**PROVIDED DATA**:
····················
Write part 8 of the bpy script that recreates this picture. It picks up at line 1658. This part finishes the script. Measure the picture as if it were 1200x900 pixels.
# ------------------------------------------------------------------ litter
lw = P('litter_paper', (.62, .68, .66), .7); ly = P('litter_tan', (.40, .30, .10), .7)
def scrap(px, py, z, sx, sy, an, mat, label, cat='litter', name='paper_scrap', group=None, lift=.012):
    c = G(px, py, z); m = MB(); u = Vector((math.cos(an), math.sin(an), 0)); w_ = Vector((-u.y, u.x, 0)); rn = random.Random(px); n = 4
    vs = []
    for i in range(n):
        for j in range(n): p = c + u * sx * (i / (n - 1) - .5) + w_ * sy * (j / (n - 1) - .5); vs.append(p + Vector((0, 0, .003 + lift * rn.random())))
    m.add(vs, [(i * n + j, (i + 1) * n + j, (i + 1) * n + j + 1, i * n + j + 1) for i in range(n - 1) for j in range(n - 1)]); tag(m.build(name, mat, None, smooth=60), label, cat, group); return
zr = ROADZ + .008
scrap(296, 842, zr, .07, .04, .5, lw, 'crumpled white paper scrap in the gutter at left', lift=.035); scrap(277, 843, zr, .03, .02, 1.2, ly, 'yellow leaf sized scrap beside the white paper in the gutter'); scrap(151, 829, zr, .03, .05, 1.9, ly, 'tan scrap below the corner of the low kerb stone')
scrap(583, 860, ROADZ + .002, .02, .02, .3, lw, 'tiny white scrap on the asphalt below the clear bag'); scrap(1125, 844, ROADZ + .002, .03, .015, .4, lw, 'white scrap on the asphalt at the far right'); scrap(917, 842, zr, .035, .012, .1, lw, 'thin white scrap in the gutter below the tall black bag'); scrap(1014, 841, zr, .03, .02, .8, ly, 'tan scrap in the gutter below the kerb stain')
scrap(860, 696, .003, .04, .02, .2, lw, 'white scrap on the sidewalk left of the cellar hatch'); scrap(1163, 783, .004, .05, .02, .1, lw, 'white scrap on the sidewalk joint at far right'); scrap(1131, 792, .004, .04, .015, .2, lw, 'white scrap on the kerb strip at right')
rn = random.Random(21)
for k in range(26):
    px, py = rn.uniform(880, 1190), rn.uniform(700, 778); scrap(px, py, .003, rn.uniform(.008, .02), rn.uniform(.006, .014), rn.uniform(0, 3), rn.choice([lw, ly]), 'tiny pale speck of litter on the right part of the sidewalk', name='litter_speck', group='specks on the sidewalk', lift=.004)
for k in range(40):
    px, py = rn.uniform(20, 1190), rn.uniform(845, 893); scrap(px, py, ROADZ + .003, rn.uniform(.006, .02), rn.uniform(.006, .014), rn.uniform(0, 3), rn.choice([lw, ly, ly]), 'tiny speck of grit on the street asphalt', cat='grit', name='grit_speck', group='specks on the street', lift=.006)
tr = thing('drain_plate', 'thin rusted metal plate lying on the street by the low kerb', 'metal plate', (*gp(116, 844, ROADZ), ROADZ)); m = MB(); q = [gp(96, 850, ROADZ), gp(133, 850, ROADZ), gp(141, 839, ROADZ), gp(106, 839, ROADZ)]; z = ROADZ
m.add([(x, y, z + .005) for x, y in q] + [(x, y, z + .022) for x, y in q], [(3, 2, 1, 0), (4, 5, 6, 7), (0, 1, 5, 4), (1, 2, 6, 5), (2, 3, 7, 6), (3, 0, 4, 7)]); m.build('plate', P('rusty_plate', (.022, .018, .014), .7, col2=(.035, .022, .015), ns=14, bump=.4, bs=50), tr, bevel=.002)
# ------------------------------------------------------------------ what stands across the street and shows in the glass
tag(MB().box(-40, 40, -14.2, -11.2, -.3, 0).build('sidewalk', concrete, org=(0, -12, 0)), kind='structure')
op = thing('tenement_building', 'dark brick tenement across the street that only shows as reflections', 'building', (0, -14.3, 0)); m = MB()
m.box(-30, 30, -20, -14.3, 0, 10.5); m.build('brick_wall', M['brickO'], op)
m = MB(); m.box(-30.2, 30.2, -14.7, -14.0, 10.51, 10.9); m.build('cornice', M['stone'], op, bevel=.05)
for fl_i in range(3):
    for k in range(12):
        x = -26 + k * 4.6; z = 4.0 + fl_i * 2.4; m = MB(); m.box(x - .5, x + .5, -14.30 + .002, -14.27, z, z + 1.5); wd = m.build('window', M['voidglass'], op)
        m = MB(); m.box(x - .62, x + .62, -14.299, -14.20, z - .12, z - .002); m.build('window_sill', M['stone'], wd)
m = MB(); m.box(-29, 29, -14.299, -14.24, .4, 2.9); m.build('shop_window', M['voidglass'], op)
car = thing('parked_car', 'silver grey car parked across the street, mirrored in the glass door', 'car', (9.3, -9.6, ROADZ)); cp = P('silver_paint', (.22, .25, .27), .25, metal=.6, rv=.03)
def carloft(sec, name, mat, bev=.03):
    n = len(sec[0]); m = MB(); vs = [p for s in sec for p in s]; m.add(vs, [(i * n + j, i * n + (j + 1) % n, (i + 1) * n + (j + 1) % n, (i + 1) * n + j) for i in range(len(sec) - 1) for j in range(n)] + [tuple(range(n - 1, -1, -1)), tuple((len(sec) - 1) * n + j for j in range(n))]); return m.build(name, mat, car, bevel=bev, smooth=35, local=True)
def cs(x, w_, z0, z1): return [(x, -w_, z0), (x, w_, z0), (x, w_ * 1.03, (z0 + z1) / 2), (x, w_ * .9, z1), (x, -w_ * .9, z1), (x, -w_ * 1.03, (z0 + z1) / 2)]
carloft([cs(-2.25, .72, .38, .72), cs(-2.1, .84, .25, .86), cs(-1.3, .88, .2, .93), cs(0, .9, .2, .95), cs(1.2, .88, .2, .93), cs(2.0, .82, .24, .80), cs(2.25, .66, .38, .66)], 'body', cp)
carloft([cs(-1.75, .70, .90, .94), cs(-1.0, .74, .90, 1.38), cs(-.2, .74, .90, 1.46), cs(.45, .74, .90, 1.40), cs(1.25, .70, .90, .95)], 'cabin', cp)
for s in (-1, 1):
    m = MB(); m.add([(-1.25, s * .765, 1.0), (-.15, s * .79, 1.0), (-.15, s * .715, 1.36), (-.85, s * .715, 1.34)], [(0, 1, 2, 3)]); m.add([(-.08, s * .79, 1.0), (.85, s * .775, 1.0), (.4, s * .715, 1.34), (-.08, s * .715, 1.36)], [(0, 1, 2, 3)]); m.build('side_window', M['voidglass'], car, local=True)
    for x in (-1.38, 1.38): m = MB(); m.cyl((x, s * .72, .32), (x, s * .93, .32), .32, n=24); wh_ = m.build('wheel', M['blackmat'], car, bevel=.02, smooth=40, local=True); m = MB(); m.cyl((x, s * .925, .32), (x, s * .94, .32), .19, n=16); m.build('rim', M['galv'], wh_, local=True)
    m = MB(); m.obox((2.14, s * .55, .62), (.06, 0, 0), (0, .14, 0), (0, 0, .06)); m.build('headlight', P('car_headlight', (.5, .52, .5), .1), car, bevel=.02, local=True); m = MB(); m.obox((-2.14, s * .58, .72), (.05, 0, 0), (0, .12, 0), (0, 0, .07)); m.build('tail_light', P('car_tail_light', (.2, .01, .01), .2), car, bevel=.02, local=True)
····················
**TASK**: Review the material and copy each line in which the word "that" appears.

**EXERCISE RESULT**:
Write part 8 of the bpy script that recreates this picture. It picks up at line 1658. This part finishes the script. Measure the picture as if it were 1200x900 pixels.
op = thing('tenement_building', 'dark brick tenement across the street that only shows as reflections', 'building', (0, -14.3, 0)); m = MB()